Known for sculptures encompassing lattice and bold carvings, suggesting natural geometry and cellular systems, Bailey describes his work as a dialogue between his inner and outer landscape. However, although the sculptural forms aim to embody a reminder of our connection to the planet, he does not see himself as particularly part of an artistic or political movement.

“Iʼve never felt that I fitted into an established paradigm. At the beginning of my career I was influenced by land art but found the dissonance between my inner landscape and the formal expectations of the movement alienating.”

His artistic influences have mostly been female creators such as Louise Bourgeois and Ana Mendieta. While the latter, with her exploration of the body in conjunction with the natural processes of environment, communicated comparable areas of meaning, the former shared Bailey’s view of drawing as an act of survival.

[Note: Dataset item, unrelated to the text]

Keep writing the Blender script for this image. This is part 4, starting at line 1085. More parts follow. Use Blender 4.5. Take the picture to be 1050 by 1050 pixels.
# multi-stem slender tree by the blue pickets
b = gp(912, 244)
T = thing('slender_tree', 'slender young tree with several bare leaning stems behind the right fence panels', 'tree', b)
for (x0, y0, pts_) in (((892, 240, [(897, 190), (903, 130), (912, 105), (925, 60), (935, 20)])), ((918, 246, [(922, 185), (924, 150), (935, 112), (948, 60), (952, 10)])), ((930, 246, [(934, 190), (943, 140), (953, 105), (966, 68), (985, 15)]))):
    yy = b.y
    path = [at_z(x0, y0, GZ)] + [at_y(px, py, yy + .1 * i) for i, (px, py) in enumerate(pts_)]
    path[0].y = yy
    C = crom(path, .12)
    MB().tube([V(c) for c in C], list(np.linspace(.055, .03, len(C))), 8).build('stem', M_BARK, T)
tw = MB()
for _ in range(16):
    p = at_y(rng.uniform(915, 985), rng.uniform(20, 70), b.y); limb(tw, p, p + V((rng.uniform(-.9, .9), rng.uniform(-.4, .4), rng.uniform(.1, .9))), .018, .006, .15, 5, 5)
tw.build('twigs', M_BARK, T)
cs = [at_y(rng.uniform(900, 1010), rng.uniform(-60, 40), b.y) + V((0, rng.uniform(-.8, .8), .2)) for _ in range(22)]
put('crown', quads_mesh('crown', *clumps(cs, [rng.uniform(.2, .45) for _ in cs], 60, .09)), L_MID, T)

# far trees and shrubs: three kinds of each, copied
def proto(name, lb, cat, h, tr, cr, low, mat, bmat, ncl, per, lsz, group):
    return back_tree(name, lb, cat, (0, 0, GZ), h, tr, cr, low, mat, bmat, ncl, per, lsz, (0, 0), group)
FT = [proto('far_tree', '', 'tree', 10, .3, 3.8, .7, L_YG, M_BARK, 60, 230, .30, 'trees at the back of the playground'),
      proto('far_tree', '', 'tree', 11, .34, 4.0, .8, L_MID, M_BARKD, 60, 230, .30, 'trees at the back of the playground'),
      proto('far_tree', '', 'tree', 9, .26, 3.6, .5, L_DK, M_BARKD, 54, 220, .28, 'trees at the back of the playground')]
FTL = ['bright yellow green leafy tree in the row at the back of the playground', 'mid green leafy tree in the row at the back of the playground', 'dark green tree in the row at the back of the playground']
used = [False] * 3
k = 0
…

As an artist from a working-class family, Bailey is committed to creating accessible work for the public realm, both nationally and internationally. His impressive ‘Tupelo Cloud’ sculpture (2013) has recently been donated, via a private collector, to the Center for Environment and Society at Washington College, Maryland, and will be sited on the shores of Chesapeake Bay. Made with local tupelo and locust wood, the work was created in response to global warming as a physical platform for the solitary observation of Nature.

Meanwhile, Bailey’s present project of a latticework, ‘Fire Seedʼ, for the newly planted North American Prairie landscape at Kew’s Wakehurst site, honours ancient knowledge of working in harmony with the landscape. This is of course appropriately reflected in the approach of the sculptor.

On the role of artist in these troubled times, Bailey says: “The best of art is often triggered by trauma. Creative individuals and communities help to rebuild the world and how we understand it on a daily basis. Whatever we contribute, however small, we may create ripples of change or help to trigger a paradigm shift.”

Walter Bailey’s enchanting sculptures, in addition to his considered and holistic practice within Nature, are indeed indicative of hope and positive possibilities for all.

“Human beings have been caretakers of life’s diversity and can be again,” he asserts.